↓

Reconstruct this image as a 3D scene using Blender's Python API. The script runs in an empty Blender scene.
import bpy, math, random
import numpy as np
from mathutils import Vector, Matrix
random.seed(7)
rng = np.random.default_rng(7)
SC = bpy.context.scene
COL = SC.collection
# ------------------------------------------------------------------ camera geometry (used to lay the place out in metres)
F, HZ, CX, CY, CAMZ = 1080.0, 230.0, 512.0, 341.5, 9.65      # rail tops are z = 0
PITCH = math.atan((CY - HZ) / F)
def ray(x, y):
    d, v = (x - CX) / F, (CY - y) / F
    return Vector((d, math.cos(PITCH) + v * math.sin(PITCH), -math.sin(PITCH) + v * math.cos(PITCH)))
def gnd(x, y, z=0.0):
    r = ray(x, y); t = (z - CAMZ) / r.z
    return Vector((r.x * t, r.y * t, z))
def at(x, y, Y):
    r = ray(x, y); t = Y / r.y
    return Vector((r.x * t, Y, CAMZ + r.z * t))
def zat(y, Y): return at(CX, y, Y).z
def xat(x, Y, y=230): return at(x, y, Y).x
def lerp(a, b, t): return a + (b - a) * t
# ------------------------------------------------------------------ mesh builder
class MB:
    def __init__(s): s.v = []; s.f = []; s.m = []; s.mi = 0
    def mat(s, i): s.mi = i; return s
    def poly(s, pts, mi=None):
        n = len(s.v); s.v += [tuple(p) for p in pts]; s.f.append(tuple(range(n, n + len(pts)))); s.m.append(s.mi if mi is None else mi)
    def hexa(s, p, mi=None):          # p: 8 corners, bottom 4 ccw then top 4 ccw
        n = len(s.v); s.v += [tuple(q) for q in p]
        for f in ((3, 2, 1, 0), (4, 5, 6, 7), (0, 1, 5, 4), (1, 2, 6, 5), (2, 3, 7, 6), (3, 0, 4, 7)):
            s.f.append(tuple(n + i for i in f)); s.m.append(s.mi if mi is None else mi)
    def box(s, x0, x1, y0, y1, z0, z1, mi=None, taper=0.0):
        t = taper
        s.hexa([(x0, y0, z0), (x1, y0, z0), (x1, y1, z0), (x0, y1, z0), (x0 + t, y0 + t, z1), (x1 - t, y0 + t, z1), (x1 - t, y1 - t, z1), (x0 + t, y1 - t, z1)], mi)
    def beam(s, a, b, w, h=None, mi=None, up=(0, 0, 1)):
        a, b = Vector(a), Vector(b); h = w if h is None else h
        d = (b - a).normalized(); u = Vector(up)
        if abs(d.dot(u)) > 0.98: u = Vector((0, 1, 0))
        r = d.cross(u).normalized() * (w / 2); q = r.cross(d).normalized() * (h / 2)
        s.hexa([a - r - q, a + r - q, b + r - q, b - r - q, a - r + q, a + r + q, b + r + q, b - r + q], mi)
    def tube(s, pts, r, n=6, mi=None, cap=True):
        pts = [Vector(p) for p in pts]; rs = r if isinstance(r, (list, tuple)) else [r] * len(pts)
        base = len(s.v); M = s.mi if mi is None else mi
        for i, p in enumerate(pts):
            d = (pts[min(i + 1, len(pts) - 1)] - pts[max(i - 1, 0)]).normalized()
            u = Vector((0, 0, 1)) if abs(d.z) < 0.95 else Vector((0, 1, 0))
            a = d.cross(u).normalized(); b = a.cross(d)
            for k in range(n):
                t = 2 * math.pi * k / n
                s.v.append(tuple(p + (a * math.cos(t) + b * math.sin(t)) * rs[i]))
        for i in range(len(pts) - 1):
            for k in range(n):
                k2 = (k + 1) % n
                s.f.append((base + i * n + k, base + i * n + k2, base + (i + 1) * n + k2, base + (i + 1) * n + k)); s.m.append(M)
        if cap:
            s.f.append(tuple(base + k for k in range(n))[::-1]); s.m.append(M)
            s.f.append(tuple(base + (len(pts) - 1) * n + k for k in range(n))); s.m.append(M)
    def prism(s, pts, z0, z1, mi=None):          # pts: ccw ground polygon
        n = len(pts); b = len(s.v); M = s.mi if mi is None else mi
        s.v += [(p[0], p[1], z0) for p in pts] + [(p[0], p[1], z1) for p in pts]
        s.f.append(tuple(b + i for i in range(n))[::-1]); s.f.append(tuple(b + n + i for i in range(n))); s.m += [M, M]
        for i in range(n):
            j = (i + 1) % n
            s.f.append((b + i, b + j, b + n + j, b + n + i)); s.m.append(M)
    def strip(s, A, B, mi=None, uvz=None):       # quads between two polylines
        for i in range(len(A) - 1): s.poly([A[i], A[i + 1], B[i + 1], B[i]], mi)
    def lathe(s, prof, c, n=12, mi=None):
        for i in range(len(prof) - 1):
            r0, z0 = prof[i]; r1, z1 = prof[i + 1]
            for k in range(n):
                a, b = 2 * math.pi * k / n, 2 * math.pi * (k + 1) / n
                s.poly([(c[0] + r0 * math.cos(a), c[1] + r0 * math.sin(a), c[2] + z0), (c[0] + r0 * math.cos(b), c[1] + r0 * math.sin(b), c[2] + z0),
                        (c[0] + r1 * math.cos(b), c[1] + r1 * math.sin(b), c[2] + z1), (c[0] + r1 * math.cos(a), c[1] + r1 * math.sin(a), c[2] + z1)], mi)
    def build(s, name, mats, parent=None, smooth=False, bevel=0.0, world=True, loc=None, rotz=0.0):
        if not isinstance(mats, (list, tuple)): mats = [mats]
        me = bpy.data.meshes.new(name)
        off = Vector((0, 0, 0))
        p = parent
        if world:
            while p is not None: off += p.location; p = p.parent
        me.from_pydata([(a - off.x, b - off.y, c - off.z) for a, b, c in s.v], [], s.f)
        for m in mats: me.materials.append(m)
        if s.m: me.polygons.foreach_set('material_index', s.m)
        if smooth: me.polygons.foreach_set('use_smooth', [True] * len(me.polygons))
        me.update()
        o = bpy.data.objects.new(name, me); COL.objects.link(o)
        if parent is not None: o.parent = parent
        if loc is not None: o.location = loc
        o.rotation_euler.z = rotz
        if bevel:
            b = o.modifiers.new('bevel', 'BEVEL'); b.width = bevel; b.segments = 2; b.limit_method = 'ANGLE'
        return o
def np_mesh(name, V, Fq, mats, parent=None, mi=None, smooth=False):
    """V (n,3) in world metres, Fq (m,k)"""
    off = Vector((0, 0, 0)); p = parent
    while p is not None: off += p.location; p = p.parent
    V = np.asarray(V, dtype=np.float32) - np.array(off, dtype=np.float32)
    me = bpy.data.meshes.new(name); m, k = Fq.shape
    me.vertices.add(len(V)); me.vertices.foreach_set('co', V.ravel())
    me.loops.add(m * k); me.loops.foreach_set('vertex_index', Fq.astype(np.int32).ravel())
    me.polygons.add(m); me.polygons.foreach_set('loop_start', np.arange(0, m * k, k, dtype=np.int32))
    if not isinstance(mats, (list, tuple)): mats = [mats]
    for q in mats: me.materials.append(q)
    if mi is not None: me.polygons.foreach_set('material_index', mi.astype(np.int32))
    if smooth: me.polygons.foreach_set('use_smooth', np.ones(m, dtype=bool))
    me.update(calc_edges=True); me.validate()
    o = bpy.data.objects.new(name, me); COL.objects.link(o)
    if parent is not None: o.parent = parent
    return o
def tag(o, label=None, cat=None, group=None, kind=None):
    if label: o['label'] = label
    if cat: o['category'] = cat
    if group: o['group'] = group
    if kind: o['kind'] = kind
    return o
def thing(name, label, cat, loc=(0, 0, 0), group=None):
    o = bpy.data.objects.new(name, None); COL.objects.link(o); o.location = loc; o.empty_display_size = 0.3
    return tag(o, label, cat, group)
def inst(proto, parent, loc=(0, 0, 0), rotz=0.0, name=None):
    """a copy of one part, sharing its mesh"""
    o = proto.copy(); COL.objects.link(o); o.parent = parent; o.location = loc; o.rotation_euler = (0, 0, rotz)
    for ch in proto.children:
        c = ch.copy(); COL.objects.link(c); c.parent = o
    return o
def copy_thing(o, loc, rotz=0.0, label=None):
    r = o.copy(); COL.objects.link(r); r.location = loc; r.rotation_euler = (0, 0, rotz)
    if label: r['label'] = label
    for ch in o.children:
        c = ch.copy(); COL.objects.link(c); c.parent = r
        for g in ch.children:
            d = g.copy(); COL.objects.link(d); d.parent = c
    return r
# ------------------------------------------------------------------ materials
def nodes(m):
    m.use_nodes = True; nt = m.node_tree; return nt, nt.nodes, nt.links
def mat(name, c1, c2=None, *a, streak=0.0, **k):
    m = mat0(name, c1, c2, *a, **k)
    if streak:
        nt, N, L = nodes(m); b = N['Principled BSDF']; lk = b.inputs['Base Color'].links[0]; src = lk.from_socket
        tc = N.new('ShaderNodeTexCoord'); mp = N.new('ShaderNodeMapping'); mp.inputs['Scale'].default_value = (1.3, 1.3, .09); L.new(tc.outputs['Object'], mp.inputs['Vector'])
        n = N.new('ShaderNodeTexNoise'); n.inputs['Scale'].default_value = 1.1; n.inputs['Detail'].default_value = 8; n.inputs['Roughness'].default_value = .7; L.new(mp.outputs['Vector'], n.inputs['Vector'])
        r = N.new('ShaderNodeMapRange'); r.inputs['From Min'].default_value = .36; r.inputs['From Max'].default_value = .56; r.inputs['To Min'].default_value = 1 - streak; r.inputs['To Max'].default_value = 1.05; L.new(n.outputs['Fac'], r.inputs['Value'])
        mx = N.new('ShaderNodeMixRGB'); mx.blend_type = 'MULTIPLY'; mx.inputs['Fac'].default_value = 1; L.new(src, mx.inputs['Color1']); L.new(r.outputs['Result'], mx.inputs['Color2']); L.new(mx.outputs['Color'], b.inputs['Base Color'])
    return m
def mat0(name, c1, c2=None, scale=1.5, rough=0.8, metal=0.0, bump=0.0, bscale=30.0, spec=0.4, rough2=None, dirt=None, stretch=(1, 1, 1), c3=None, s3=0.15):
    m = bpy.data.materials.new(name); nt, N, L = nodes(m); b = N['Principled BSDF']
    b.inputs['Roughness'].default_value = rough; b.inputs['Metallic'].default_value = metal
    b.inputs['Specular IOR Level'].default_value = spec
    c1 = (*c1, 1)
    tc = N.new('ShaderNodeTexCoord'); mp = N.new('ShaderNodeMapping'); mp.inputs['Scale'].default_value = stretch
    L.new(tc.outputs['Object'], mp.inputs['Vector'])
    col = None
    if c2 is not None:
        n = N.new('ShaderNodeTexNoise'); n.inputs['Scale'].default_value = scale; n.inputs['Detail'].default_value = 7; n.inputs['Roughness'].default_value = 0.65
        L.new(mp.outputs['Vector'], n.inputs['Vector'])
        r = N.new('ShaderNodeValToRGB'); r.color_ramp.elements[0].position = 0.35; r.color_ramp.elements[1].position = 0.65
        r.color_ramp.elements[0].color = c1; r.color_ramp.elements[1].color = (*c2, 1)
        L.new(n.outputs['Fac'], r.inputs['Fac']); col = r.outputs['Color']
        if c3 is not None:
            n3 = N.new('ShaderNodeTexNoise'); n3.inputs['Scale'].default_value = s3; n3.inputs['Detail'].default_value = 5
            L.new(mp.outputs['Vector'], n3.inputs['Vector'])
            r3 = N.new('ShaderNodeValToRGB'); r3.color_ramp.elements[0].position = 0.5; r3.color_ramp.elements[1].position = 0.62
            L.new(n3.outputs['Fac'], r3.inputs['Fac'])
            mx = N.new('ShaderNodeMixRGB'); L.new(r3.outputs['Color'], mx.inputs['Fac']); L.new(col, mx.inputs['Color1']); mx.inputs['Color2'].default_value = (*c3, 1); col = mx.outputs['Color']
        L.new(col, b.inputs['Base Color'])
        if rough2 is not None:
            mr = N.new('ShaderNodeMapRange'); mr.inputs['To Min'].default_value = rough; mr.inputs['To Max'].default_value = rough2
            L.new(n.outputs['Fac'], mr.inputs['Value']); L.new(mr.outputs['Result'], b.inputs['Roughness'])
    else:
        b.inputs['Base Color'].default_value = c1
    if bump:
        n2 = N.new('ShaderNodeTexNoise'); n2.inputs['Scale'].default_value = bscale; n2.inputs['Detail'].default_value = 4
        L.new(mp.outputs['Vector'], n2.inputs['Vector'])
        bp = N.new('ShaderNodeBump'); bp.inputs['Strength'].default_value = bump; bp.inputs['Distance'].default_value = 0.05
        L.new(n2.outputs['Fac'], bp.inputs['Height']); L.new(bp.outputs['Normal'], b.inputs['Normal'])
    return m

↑

▸ **Aim**: Go through the listing above and list every line that has the word "scene".

▸ **Solution to this exercise**:
Reconstruct this image as a 3D scene using Blender's Python API. The script runs in an empty Blender scene.
SC = bpy.context.scene